An objective comparison
Last month, western Japan also experienced torrential rains, with as many as 220 people confirmed dead, with over 20,000 households affected.
Among the fatalities, 114 were in Hiroshima, with another 64 from Okayama. According to figures released by the Japan Meteorological Agency, in the 12 consecutive days of heavy rainfall from June 28 to July 8 in western Japan, the highest amount of rainfall was 570.5mm in Uchiguroyama in Akiota in Hiroshima’s Yamagata District, while 565.5mm fell in Onbara in Kagamino, Tomata District, Okayama. An accumulated rainfall of over 500mm each in two districts alone caused almost 200 deaths.

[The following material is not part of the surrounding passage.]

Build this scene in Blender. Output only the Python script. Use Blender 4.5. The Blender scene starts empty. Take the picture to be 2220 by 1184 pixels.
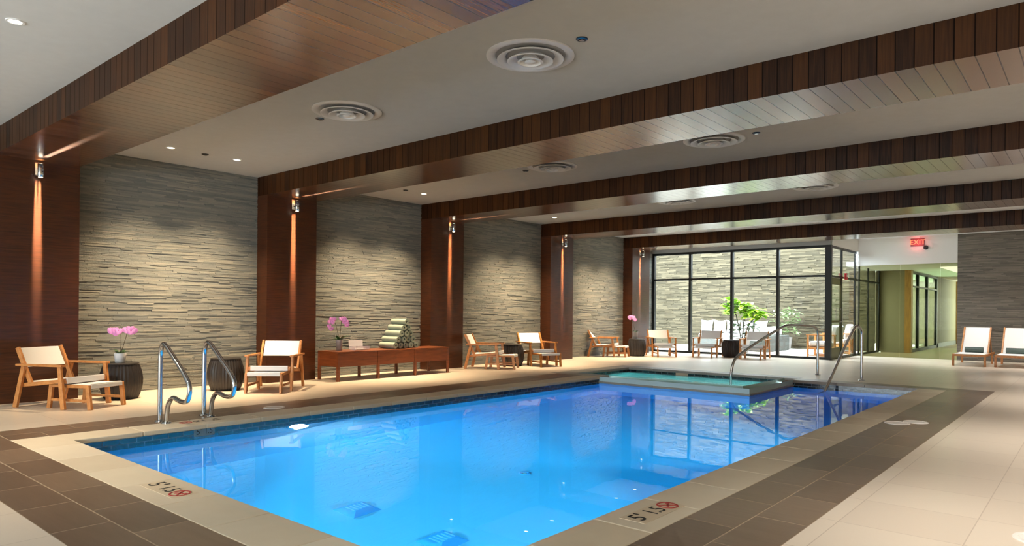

Compare this with the recent torrential rains in central and southern Taiwan in which, according to figures announced by the Central Weather Bureau, we saw 833mm of rainfall in just two days on Aug. 23 and 24, in Zengwen New Village in Tainan’s Nansi [District (楠西)] and 807.5mm in the same period in Yongle Village in Dapu [Township (大埔)], Chiayi County.
In two short days there was considerably more rainfall in central and southern Taiwan than in almost two weeks in Japan’s Hiroshima and Okayama.
Considering the death and devastation caused in those two areas on Japan with less rain and over a longer period, one can only imagine the scale of the disaster that would have been visited upon Tainan and Chiayi County had the local governments in those two areas not have been vigilant in their water control measures.
This is certainly not to say that there isn’t room for improvement considering the damage and misery caused by the flooding. However, neither should the destruction and pain wrought by natural disaster be exploited by the media and opportunistic politicians looking for a reason to score political points.
Here I refer, for example, to how local disaster victims and the media accused President Tsai Ing-wen (蔡英文) of failing to empathize with the victims because she traveled around the affected area in an armored vehicle when she visited the disaster area to assess the situation, and did not get out and walk around in the flooded streets with everyone else.
The Presidential Office made clear that Tsai had not traveled to the affected areas in an armored vehicle, but that this was the vehicle of choice to move around the disaster-hit areas most efficiently, and that she had, indeed, got out of the vehicle when she was assessing the situation in specific locations.
It is only natural that the president cannot visit every single flood-hit area of the country. And yet sections of the media and certain politicians insisted on making a meal out of the armored vehicle thing.
If you make an objective comparison of the situations in Taiwan and Japan, you might come to a different conclusion from these people.